DAVIE (CBSMiami) – A driver is dead after he lost control of a Tesla and slammed into a tree in Davie.
It happened on Sunday afternoon on South Flamingo Road near 12th Street.
Davie police said the four door 2016 Tesla Model S burst into flames on impact. Arriving officers tried to get the driver out but couldn’t.
“They attempted to break the window in an attempt to get the driver out but the flames were too strong and too big and they were unable to and so there was no doorknob and they were unable to get into the vehicle that way,” said Detective Vivian Gallinal.
Man Killed In Fiery Tesla Crash In Davie
I am not just trying to exaggerate things, it seems Teslas do like to become bonfires on impact. It also happened last May in Fort Lauderdale and the only survivor was not wearing a seat belt and got ejected from the car before it went up.
Maybe they just don’t like the weather in South Florida. Too hot or something and it is impact-driven spontaneous combustion.
If Tesla cars use batteries similar in tech to the LiPo batteries that RC models use (just scaled up), them batteries do not like impacts. Like at all.
Tesla did a whole lot of work to contain fire in the battery compartment. But there’s a limit to what can be done when you have thousands of lithium batteries — lithium is quite reactive, as it must be to make for an effective battery.
One wonders how fast the guy was going. Teslas have been in crashes, including high speed ones, with little problem. Just a week or two ago there was a video of a Tesla running a red light at very high speed, T-boning a large pickup truck hard enough that the truck flipped several times. (Also in FL, I think.) The Tesla looked like it kept going. I think the reporter said it was going over 100 mph at the time of the crash. Max speed is 130 so that’s possible.
If you crash a car with flammable content — meaning any of them, gasoline powered ones in particular — hard enough, the containers can be breached and a fire result. Race cars are built so even a crash at race speeds is unlikely to do this, but consumer cars are not. I wonder if a BMW or Chevy crash at the same speed would have fared any better.

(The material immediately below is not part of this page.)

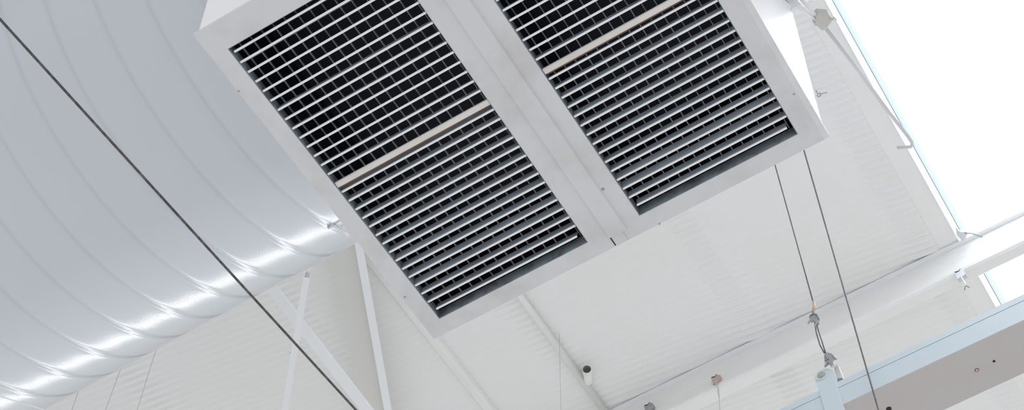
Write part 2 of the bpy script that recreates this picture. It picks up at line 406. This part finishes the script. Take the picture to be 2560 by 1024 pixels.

Tesla has retractable door handles, but a lot of other cars have locking doors that wouldn’t open either after a crash. Don’t first responders have hammers that break through tempered glass?
Short answer, yes any modern gas powered car would have fared better in that crash.
Long answer: The fatality was related to how quickly and hot the fire burned, and that is because the batteries were ruptured. If you wreck a gas powered car and puncture the gas tank, the gasoline still needs both the correct fuel air mix and an ignition source to burn. Both are possible in a crash, but it is not the automatic inferno of a ruptured battery. The other big difference is the rate at which the fuel burns, with a battey cooking of in a matter of seconds vs minutes.
That being said Tesla does a pretty good job of engineering the battery compartments to protect the battery, but the nature of the batteries is pretty much all or nothing. If the battery damaged in the crash, all the fire protection built into the car probably is as well. You end up with two types of crashes, ones where everyone walks away, and instant creamatoriums. I don’t know what the numbers for those look like but the car-b-cues always makes the news.
The amount of energy stored in those lithium ion batteries is roughly equal to a full tank of gasoline. Put that through a dead short in a crash and what do you expect?
Consider how many go up in flames vs how many are on the road. Is it just a handful that have burnt up? Additionally, the media has biased coverage and posts stories about individual Tesla accidents, but when was the last time you saw a story about a 4Runner getting into an accident?